Catherine Coldstream
Wednesday 15th May
Topping & Company Booksellers of St Andrews, 7 Greyfriars Garden, St Andrews, Fife KY16 9HG
6.50pm
7.30pm
Catherine Coldstream on Cloistered
This spring, we look forward to hearing Catherine Coldstream's unique perspective of monastic life as she discusses Cloistered: My Years as a Nun. Coldstream's turbulent recollections reveal that human folly persists, even amongst the secluded devout.
In an evocative memoir, Catherine Coldstream describes life as a contemplative nun in the 1990s, and the dramatic events which led to her flight from the monastery on the brink of the Millennium.
After the shock of her father's death, and with her family scattered, twenty-four-year old Catherine was left grieving and alone. A search for meaning led her to Roman Catholicism and the nuns of Akenside Priory.
Cloistered takes us beyond the grille of an enclosed monastic world with its tight-knit community of dedicated women. We see Catherine, praying in the spareness of her simple cell, tilling the land or singing at Lauds, a novice who has found peace in an ancient way of life. But as she surrenders to her final vows, all is not as it seems behind the Priory's closed doors. Power struggles erupt, and the hothouse atmosphere turns to conflict - with far-reaching consequences for those within.
Catherine comes to realise that divine authority is mediated through flawed and all-too-human channels. She is faced with a dilemma: should she protect the serenity she has found, or speak out?
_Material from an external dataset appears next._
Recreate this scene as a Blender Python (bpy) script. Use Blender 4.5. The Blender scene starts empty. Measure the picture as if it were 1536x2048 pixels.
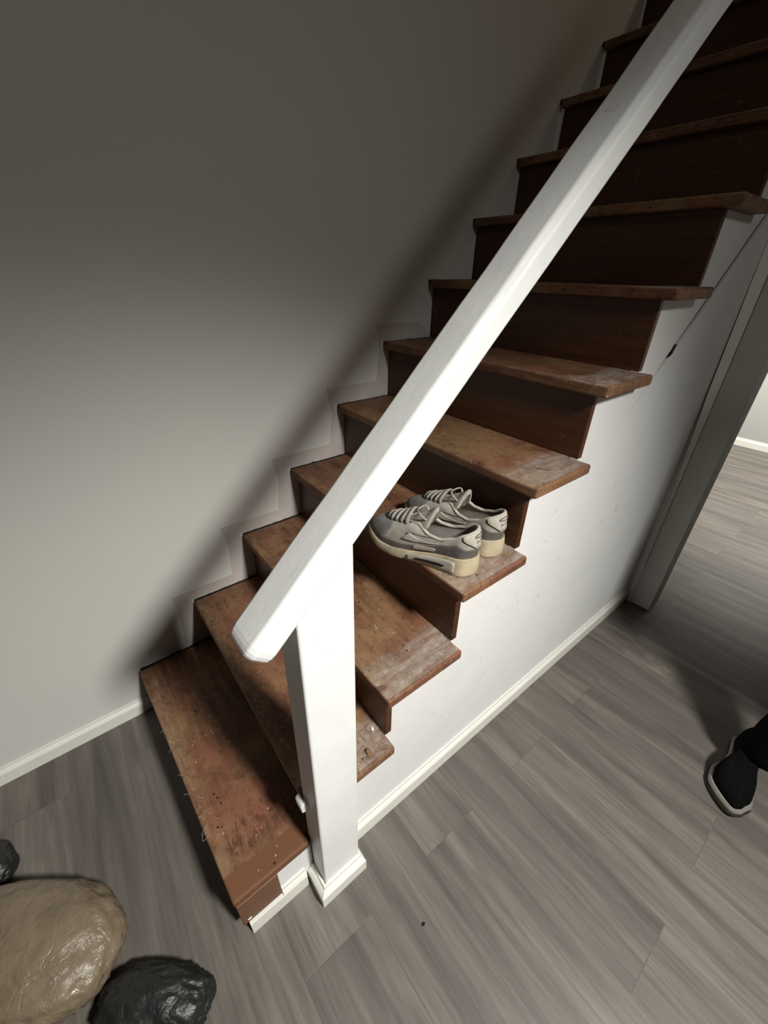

A love song to a lost community and an honest account of her twelve years in the Order, Cloistered is also a cautionary tale about what can happen when good people cut themselves off from the wider world.
Catherine Coldstream was born in London, and grew up loving music, words, and books. After converting to Roman Catholicism in her twenties, she spent twelve years in a Carmelite monastery where she lived the life of a silent contemplative nun. Since leaving her community she has studied at the Universities of Oxford, East Anglia, and London, and taught theology, philosophy, and ethics in schools. The effects of her years as a nun have never left her and continue to inspire and inform her writing.